Kappa plans to drill a total of six or seven wells during 1998. Drilling in Colombia is expected to commence late in the second quarter with a well in the Cucuana block in the Upper Magdalena Valley. The Colombian drilling program will continue throughout 1998.

Kappa Energy Company Inc. is a Calgary based international oil and gas company with current exploration operations in Colombia, Egypt and the Republic of Yemen.

Lateral Vector Resources Inc. (LVR/TSE) announced that its Shareholders have approved a resolution which provides the company's board of directors with the discretion to consolidate the shares of the corporation on the basis of one newly issued common share in exchange for ten common shares or such lesser number of common shares as the directors may approve. A total of 99% of all ballots cast at the special meeting voted in favour of the consolidation which now enables the Company to pursue a listing on a US stock exchange.

LVR believes a listing on a US exchange is desirable for the followin reasons:

1. Approximately 25% of LVR's outstanding share capital is held by US residents;
2. The Company believes there is the potential to expand the shareholder base in the U.S.; and
3. The company is already an SEC registrant and filer in the US.

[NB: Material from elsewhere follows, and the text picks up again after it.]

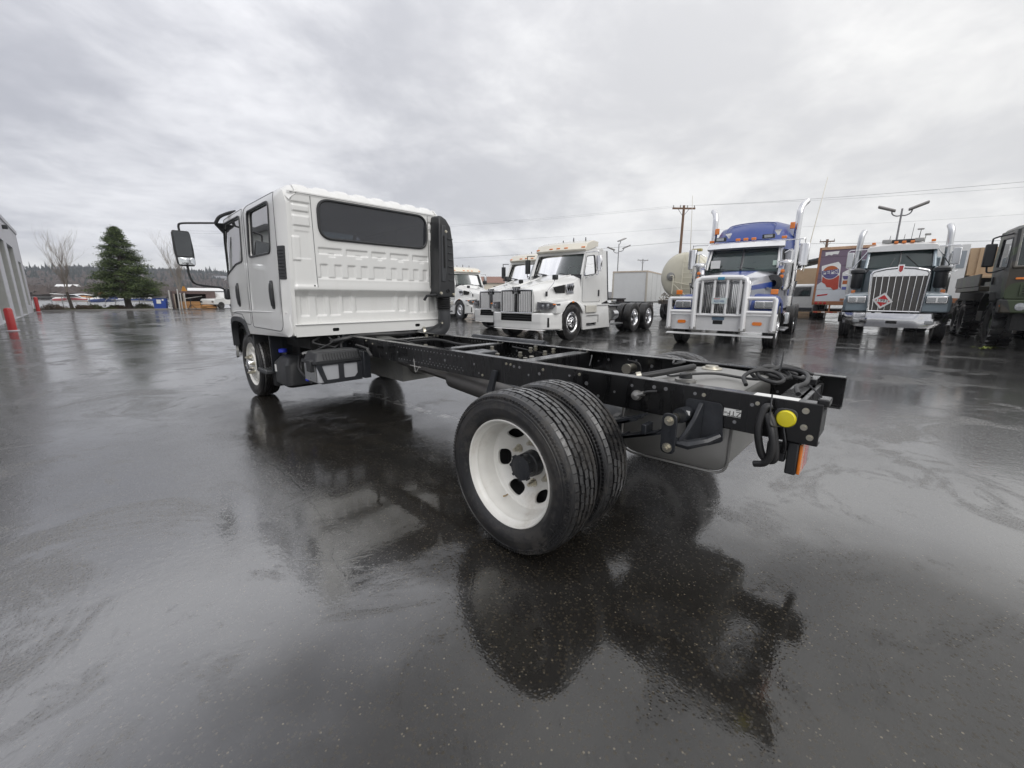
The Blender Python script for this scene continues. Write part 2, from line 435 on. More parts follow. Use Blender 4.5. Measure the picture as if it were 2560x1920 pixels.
    h1 = g.m('ADD', g.m('MULTIPLY', grain, g.mixf(wet, 1., .10)), g.m('MULTIPLY', wav, .55))
    h1 = g.m('SUBTRACT', h1, g.m('MULTIPLY', cr, .2))
    bf = g.add('Bump', {'Height': h1, 'Strength': g.mixf(wet, .5, g.mixf(low, .22, .12)), 'Distance': .0052}).outputs[0]
    bb = g.add('Bump', {'Height': g.m('ADD', grain, g.m('MULTIPLY', fine, .5)), 'Strength': .5, 'Distance': .006}).outputs[0]
    ior = g.mixf(low, g.mixf(row, 3.0, 2.3), 1.68)
    pbsdf(g, out, Base_Color=base, Roughness=.7, Specular_IOR_Level=.06, Normal=bb,
          Coat_Weight=g.m('SUBTRACT', g.mixf(wet, .74, 1.), g.m('MULTIPLY', g.m('MULTIPLY', tone, g.mixf(wet, .75, .22)), .8)), Coat_Roughness=g.mixf(wet, g.mixf(low, .27, .22), g.mixf(low, .10, .05)), Coat_IOR=ior, Coat_Normal=bf)
    return m
ASPH = ground_mat()
lot = MB().bx(-60, 90, -40, 48.5, -.3, 0).done('asphalt_lot', ASPH, smooth=0); structure(lot)
EARTH = mat('earth_ground', (.07, .066, .05), .9, var=.35, scale=.05)
structure(MB().bx(-520, 900, -200, 1000, -1.0, -.32).done('ground', EARTH, smooth=0))
APRON = mat('wet_concrete_apron', (.30, .30, .29), .25, var=.2, scale=.15, coat=.8, coatr=.15)
structure(MB().bx(-260, 160, 52.5, 165, -.31, -.02).done('airfield_apron', APRON, smooth=0))
# ------------------------------------------------------------ wheels
def tyre_mesh(Rt, w, rim, name, nb=64, ribs=5, lug=.010, skew=.22, parent=None, blocks=True):
    b = MB(); h = w/2; base = Rt-lug
    if blocks:
        for k in range(nb*2):   # moulded shoulder teeth
            t = 2*PI*k/(nb*2); r0 = rim+(Rt-rim)*.80
            for q in (-1, 1):
                b.box((q*h*.925, r0*cos(t), r0*sin(t)), (.006, .010, .018), Matrix.Rotation(t-PI/2, 3, 'X'))
    pr = [(-h*.72, rim+.004), (-h*.8, rim+.012), (-h*.93, rim+(Rt-rim)*.22), (-h, rim+(Rt-rim)*.45), (-h*1.004, rim+(Rt-rim)*.50), (-h*1.0, rim+(Rt-rim)*.51), (-h*.985, rim+(Rt-rim)*.64), (-h*.965, rim+(Rt-rim)*.65), (-h*.955, rim+(Rt-rim)*.72), (-h*.985, rim+(Rt-rim)*.73), (-h*.965, rim+(Rt-rim)*.76), (-h*.93, rim+(Rt-rim)*.77), (-h*.9, base-.012), (-h*.80, base)]
    pr = pr+[(-x, r) for x, r in pr[::-1]]
    b.lathe(pr, 64)
    if blocks:
        b.m = 1; W_ = h*1.66; gap = .0095*w/.226
        edges = [-.5, -.285, -.098, .098, .285, .5] if ribs == 5 else [-.5+i/ribs for i in range(ribs+1)]
        for i in range(len(edges)-1):
            x0, x1 = edges[i]*W_+gap/2, edges[i+1]*W_-gap/2; sh = i in (0, len(edges)-2)
            for k in range(nb):
                t0 = 2*PI*(k+.5*(i % 2))/nb; dt = 2*PI/nb*(.965 if sh else .96); z = .0022*(1 if k % 2 else -1)*(0 if sh else 1)
                sk = skew*.5*2*PI/nb*(1 if i % 2 else -1)*(.25 if sh else 1)
                def q(x, t, r): return (x, r*cos(t), r*sin(t))
                crown = lambda x: Rt-.006*(abs(x)/h)**2
                lo = base-.004
                xa, xb = x0+z, x1+z
                if i == 0: xa = -h*.86
                if i == len(edges)-2: xb = h*.86
                dl = .014 if sh else 0
                ra = crown(xa)-(dl if i == 0 else 0); rb = crown(xb)-(dl if i == len(edges)-2 else 0)
                e = .0022
                i0 = b.V(q(xa, t0, lo-(.012 if i == 0 else 0)), q(xb, t0+sk, lo-(.012 if i == len(edges)-2 else 0)), q(xb, t0+sk+dt, lo-(.012 if i == len(edges)-2 else 0)), q(xa, t0+dt, lo-(.012 if i == 0 else 0)),
                         q(xa+e, t0+e, ra), q(xb-e, t0+sk+e, rb), q(xb-e, t0+sk+dt-e, rb), q(xa+e, t0+dt-e, ra))
                b.F(i0+4, i0+5, i0+6, i0+7)
                for a_, c_ in ((0, 1), (1, 2), (2, 3), (3, 0)): b.F(i0+a_, i0+c_, i0+4+c_, i0+4+a_)
        b.m = 0
    return b.done(name, [SIDEWALL, TREAD], parent, smooth=32)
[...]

The Shareholders approved a two-year time period, within which the Company can effect the consolidation. The exact timing of the consolidation and pursuit of a listing will be at the discretion of the board but will be scheduled to coincide with other corporate developments in order to maximize shareholder value. The directors of LVR may elect not to act on or carry out the consolidation withoutfurther approval of the shareholders at any time prior to effecting the consolidation. The details of the consolidation are subject to the approval of The Toronto Stock Exchange. The Company intends to maintain its listing on The Toronto Stock Exchange.

Lateral Vector Resources Inc. is a Canadian resource company with head office in Saskatchewan. The Corporation specializes in international oil projects.